Buenaventura Durruti

No 015 - été 2006

Espagne 1936-1939

Buenaventura Durruti

par Christian Brouillard

Christian Brouillard

La Révolution espagnole de 1936, comme tous les processus de changements sociaux dans l’histoire humaine, a légué à la postérité bien des enseignements et aussi pas mal de légendes. Parmi les figures mythiques ressortant le plus de cette période, on peut souligner celle de Buenaventura Durruti.

Durruti naquit à León en Espagne en 1896, où il commença à travailler à l’âge de 14 ans comme cheminot. En 1917, l’Union general de trabajadores (Union générale des travailleurs, UGT) lance une grève dans laquelle Durruti s’implique d’une manière active. Le gouvernement espagnol fit appel à l’armée pour faire cesser cette grève dans un bain de sang. Durruti s’enfuit alors en France.

Durant son exil jusqu’en 1920, Durruti travaille à Paris comme mécanicien. Il y rencontrera des militants anarchistes comme Sébastien Faure, Louis Lecoin et Émile Cottin. Puis il fut persuadé d’aller à Barcelone pour tenter de participer à l’organisation des travailleur et travailleuses de la cité catalane.

À Saragosse, avec García Oliver, Francisco Ascaso et d’autres anarchistes, il participa à la création de l’organisation Los Solidarios (Les Solidaires). Des membres de ce groupe essayèrent sans succès de tuer le roi d’Espagne, Alphonse XIII. En 1923, le groupe fut impliqué dans le meurtre du cardinal de Saragosse, Juan Soldevilla y Romero, attentat perpétré en représailles à l’assassinat du militant Salvador Seguí. Durruti et Oliver, face à la répression, partirent pour l’Argentine.

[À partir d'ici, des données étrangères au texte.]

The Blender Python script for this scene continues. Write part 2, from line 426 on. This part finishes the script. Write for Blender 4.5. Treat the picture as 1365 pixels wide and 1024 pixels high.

À son retour à Barcelone, Durruti devint un militant influent à l’intérieur de deux des plus grandes organisations anarchistes d’Espagne à cette époque : la Confederación nacional del trabajo (Confédération nationale du travail, CNT) et la Federación anarquista ibérica (Fédération anarchiste ibérique, FAI). C’est dans ce cadre qu’il participa à l’organisation de la riposte ouvrière au coup d’État fasciste du 19 juillet 1936, au cours de laquelle les milices de la CNT, à Barcelone, s’assurèrent de la victoire contre les militaires factieux, une victoire que le gouvernement légal eut été bien en peine d’assurer. À ce moment, le pouvoir réel, dans les zones de l’Espagne qui avaient échappé à la griffe des militaires, était aux mains du peuple en armes. Moment crucial où tout était possible, car dans la foulée de sa victoire contre l’armée, le prolétariat industriel et agricole commençait à s’emparer des terres et des lieux de travail, esquissant ainsi une nouvelle organisation de la production. Les dirigeants de la CNT, dont les membres étaient à la fine pointe de ce mouvement, vont cependant reculer craignant, selon eux, d’instaurer une « dictature anarchiste » (sic !). On parlera plutôt de constituer un front des forces antifascistes, reportant aux calendes grecques la révolution sociale. Ce recul permettra aux forces politiques traditionnelles de se ressaisir, amorçant ainsi une véritable contre-révolution dans le camp républicain.

Durruti, pour sa part, avait quitté Barcelone, le 24 juillet 1936, avec 3 000 militants et militantes anarchistes (la Colonne Durruti), dont les combats vont permettre de libérer la province espagnole d’Aragon, ouvrant ainsi un espace où va se développer, pour un temps, une importante expérience autogestionnaire, celle des collectivités.

L’offensive des militaires contre Madrid, en octobre-novembre 1936, amène la Colonne Durruti à intervenir dans les secteurs les plus menacés de la capitale. C’est là, le 19 novembre, que Durruti tombe au combat dans des circonstances assez mystérieuses, meurtre ou accident. Quoi qu’il en soit, la suite n’est que trop connue : liquidation progressive des conquêtes révolutionnaires, dont le démantèlement des collectivités, l’insurrection désespérée de mai 1937 à Barcelone, la mainmise stalinienne et les polices secrètes et, enfin, le triomphe des militaires en 1939. Rien pourtant, au départ, n’était joué. Le rôle d’un personnage, désintéressé et sincère comme Durruti, a beaucoup contribué à ce formidable élan libertaire qui embrasa l’Espagne. Son seul tort (ou naïveté) fut de s’accommoder, au nom de l’antifascisme, des mécanismes d’un pouvoir en place qui ne pouvaient que se retourner contre lui.